** start Supplied material **

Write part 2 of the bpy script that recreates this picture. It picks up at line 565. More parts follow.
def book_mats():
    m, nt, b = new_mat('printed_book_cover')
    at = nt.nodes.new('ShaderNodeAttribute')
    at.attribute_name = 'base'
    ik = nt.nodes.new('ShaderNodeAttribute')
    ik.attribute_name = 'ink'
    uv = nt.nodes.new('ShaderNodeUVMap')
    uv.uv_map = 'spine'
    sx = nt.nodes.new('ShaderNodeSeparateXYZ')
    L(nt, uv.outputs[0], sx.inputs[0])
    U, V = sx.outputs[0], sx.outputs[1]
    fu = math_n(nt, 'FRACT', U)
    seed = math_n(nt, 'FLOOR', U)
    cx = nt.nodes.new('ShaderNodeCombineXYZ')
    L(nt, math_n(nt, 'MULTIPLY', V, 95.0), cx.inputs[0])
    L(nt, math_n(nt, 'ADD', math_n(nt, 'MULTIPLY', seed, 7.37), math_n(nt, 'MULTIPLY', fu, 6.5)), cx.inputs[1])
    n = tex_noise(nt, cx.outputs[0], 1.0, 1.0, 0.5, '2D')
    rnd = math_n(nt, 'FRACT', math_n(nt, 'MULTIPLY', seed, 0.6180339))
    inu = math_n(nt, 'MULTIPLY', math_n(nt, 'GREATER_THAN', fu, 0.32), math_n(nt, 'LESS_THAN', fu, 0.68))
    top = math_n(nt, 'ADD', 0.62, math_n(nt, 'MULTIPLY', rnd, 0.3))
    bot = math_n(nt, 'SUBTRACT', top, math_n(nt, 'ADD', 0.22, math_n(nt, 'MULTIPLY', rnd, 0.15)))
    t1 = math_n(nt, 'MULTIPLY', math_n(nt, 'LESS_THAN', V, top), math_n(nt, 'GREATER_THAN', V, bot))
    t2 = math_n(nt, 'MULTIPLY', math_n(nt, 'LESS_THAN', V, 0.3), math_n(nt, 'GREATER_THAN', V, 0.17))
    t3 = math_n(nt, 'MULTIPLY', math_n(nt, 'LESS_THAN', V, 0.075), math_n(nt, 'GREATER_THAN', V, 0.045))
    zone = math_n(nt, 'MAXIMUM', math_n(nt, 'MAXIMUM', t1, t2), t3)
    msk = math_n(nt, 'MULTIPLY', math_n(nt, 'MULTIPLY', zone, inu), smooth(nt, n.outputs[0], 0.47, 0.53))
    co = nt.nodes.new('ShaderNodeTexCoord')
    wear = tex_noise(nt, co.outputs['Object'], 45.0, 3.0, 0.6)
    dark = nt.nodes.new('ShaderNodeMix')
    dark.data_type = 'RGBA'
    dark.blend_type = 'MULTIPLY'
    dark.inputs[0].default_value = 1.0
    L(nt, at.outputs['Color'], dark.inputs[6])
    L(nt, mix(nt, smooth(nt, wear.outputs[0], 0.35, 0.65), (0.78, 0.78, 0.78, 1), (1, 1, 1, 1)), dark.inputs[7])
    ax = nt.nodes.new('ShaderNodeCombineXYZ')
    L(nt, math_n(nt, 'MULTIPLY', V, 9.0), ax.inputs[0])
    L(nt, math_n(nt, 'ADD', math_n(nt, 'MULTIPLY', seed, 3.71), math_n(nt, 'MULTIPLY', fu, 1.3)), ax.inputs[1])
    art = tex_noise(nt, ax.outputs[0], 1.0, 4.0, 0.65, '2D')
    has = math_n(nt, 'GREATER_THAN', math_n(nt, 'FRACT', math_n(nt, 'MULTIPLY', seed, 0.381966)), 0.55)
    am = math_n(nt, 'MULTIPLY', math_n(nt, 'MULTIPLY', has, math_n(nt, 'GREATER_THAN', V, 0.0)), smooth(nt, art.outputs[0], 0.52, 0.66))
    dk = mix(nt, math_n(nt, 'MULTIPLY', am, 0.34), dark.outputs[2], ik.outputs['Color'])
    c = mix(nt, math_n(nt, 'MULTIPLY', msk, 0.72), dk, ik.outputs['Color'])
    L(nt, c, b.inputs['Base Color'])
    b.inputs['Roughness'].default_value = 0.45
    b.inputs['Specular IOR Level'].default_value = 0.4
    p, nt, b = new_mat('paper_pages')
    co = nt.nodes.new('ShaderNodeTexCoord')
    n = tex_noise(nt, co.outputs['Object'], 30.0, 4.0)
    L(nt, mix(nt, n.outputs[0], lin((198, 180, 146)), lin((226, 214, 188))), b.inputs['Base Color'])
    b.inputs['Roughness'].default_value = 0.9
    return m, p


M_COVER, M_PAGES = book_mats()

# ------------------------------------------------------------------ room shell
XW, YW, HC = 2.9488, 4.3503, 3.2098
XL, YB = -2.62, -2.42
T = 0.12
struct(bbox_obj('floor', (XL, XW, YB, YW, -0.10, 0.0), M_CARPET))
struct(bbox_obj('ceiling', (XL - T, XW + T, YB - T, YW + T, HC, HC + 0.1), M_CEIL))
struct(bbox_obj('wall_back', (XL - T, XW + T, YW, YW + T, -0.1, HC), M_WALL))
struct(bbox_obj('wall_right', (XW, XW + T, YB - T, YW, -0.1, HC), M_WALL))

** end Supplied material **

Retype the whole listing above exactly.

Exercise result:
Write part 2 of the bpy script that recreates this picture. It picks up at line 565. More parts follow.
def book_mats():
    m, nt, b = new_mat('printed_book_cover')
    at = nt.nodes.new('ShaderNodeAttribute')
    at.attribute_name = 'base'
    ik = nt.nodes.new('ShaderNodeAttribute')
    ik.attribute_name = 'ink'
    uv = nt.nodes.new('ShaderNodeUVMap')
    uv.uv_map = 'spine'
    sx = nt.nodes.new('ShaderNodeSeparateXYZ')
    L(nt, uv.outputs[0], sx.inputs[0])
    U, V = sx.outputs[0], sx.outputs[1]
    fu = math_n(nt, 'FRACT', U)
    seed = math_n(nt, 'FLOOR', U)
    cx = nt.nodes.new('ShaderNodeCombineXYZ')
    L(nt, math_n(nt, 'MULTIPLY', V, 95.0), cx.inputs[0])
    L(nt, math_n(nt, 'ADD', math_n(nt, 'MULTIPLY', seed, 7.37), math_n(nt, 'MULTIPLY', fu, 6.5)), cx.inputs[1])
    n = tex_noise(nt, cx.outputs[0], 1.0, 1.0, 0.5, '2D')
    rnd = math_n(nt, 'FRACT', math_n(nt, 'MULTIPLY', seed, 0.6180339))
    inu = math_n(nt, 'MULTIPLY', math_n(nt, 'GREATER_THAN', fu, 0.32), math_n(nt, 'LESS_THAN', fu, 0.68))
    top = math_n(nt, 'ADD', 0.62, math_n(nt, 'MULTIPLY', rnd, 0.3))
    bot = math_n(nt, 'SUBTRACT', top, math_n(nt, 'ADD', 0.22, math_n(nt, 'MULTIPLY', rnd, 0.15)))
    t1 = math_n(nt, 'MULTIPLY', math_n(nt, 'LESS_THAN', V, top), math_n(nt, 'GREATER_THAN', V, bot))
    t2 = math_n(nt, 'MULTIPLY', math_n(nt, 'LESS_THAN', V, 0.3), math_n(nt, 'GREATER_THAN', V, 0.17))
    t3 = math_n(nt, 'MULTIPLY', math_n(nt, 'LESS_THAN', V, 0.075), math_n(nt, 'GREATER_THAN', V, 0.045))
    zone = math_n(nt, 'MAXIMUM', math_n(nt, 'MAXIMUM', t1, t2), t3)
    msk = math_n(nt, 'MULTIPLY', math_n(nt, 'MULTIPLY', zone, inu), smooth(nt, n.outputs[0], 0.47, 0.53))
    co = nt.nodes.new('ShaderNodeTexCoord')
    wear = tex_noise(nt, co.outputs['Object'], 45.0, 3.0, 0.6)
    dark = nt.nodes.new('ShaderNodeMix')
    dark.data_type = 'RGBA'
    dark.blend_type = 'MULTIPLY'
    dark.inputs[0].default_value = 1.0
    L(nt, at.outputs['Color'], dark.inputs[6])
    L(nt, mix(nt, smooth(nt, wear.outputs[0], 0.35, 0.65), (0.78, 0.78, 0.78, 1), (1, 1, 1, 1)), dark.inputs[7])
    ax = nt.nodes.new('ShaderNodeCombineXYZ')
    L(nt, math_n(nt, 'MULTIPLY', V, 9.0), ax.inputs[0])
    L(nt, math_n(nt, 'ADD', math_n(nt, 'MULTIPLY', seed, 3.71), math_n(nt, 'MULTIPLY', fu, 1.3)), ax.inputs[1])
    art = tex_noise(nt, ax.outputs[0], 1.0, 4.0, 0.65, '2D')
    has = math_n(nt, 'GREATER_THAN', math_n(nt, 'FRACT', math_n(nt, 'MULTIPLY', seed, 0.381966)), 0.55)
    am = math_n(nt, 'MULTIPLY', math_n(nt, 'MULTIPLY', has, math_n(nt, 'GREATER_THAN', V, 0.0)), smooth(nt, art.outputs[0], 0.52, 0.66))
    dk = mix(nt, math_n(nt, 'MULTIPLY', am, 0.34), dark.outputs[2], ik.outputs['Color'])
    c = mix(nt, math_n(nt, 'MULTIPLY', msk, 0.72), dk, ik.outputs['Color'])
    L(nt, c, b.inputs['Base Color'])
    b.inputs['Roughness'].default_value = 0.45
    b.inputs['Specular IOR Level'].default_value = 0.4
    p, nt, b = new_mat('paper_pages')
    co = nt.nodes.new('ShaderNodeTexCoord')
    n = tex_noise(nt, co.outputs['Object'], 30.0, 4.0)
    L(nt, mix(nt, n.outputs[0], lin((198, 180, 146)), lin((226, 214, 188))), b.inputs['Base Color'])
    b.inputs['Roughness'].default_value = 0.9
    return m, p


M_COVER, M_PAGES = book_mats()

# ------------------------------------------------------------------ room shell
XW, YW, HC = 2.9488, 4.3503, 3.2098
XL, YB = -2.62, -2.42
T = 0.12
struct(bbox_obj('floor', (XL, XW, YB, YW, -0.10, 0.0), M_CARPET))
struct(bbox_obj('ceiling', (XL - T, XW + T, YB - T, YW + T, HC, HC + 0.1), M_CEIL))
struct(bbox_obj('wall_back', (XL - T, XW + T, YW, YW + T, -0.1, HC), M_WALL))
struct(bbox_obj('wall_right', (XW, XW + T, YB - T, YW, -0.1, HC), M_WALL))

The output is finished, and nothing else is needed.